Eine präzisere Bestimmung der Stadtthematik erweist sich bei der Lyrik als besonders schwierig. Die detaillierte Beschreibung der äußeren Welt ist kein Ziel dieser literarischen Gattung. Die traditionelle Dichtung war bis zur Mitte des 19. Jahrhunderts wesentlich Bekenntnis- und Gefühlslyrik, die sich vorwiegend mit der inneren Welt der Personen beschäftigte. In der französischen Literatur erfolgt nach der Romantik eine entscheidende Änderung dieser Konzeption: Baudelaires Dichtung bezeichnet nach Hugo Friedrich den Anfangspunkt der „Entpersönlichung der modernen Lyrik“. Der Autor der Blumen des Bösen ist zugleich einer der ersten Lyriker, in dessen Werken das Thema der Großstadt eine zentrale Stellung einnimmt. Die nachfolgenden Lyriker seit Rimbaud verstärken die Abkehr von der traditionellen Gefühls- und Erlebnislyrik. Sie haben die großstädtische Wirklichkeit verfremdet, deformiert, zerstört und aus den zerschlagenen Teilen der Realität neue phantastische, künstliche und chaotische Welten geschaffen. Die traditionelle Lyrik, die ebenso wie die moderne Stadtpoesie weiterhin fortbesteht, hat trotz ihrer fundamentalen Unterschiede eine Gemeinsamkeit: Pariser Straßen, Plätze und Bauwerke werden im günstigsten Fall namentlich angeführt, in Vorstellungen evoziert oder bruchstückhaft erwähnt, aber so gut wie nie detaillierter beschrieben.
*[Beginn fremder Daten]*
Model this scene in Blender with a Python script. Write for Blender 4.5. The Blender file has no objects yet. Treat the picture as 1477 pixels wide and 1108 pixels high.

Entsprechendes gilt auch für das Chanson. Diese Texte sind daher für unsere literarischen Spaziergänge nur selten verwendbar.

Neben den traditionellen Genres des Romans und der Erzählung, des Dramas und der Lyrik werden vereinzelt auch Texte aus Essays, autobiographischen Schriften, Memoiren, Reportagen oder wissenschaftlich-dokumentarischen Werken erwähnt, sofern sie von bedeutenderen Schriftstellern verfasst oder von literarischem Wert sind.

Aus der Fülle der fiktionalen Literatur zum Thema Paris war eine Auswahl zu treffen. Nur solche Texte fanden Verwendung, die die Stadt, ihre Bauwerke, Denkmäler, Straßen oder Plätze nicht nur erwähnt, sondern auch charakterisiert oder beschrieben haben. Deshalb bedeutet die Nichterwähnung eines Werkes kein Qualitätsurteil.

Begeben wir uns also auf eine „literarische Entdeckungsreise“ zu Pariser Bauwerken und Denkmälern, zu Plätzen und Straßen und nehmen wir dazu einen virtuellen Handkoffer voll von Werken der französischen Literatur mit. An den jeweiligen Orten schauen wir, welche Schätze uns die Bücher anbieten, und vertiefen uns in die Texte.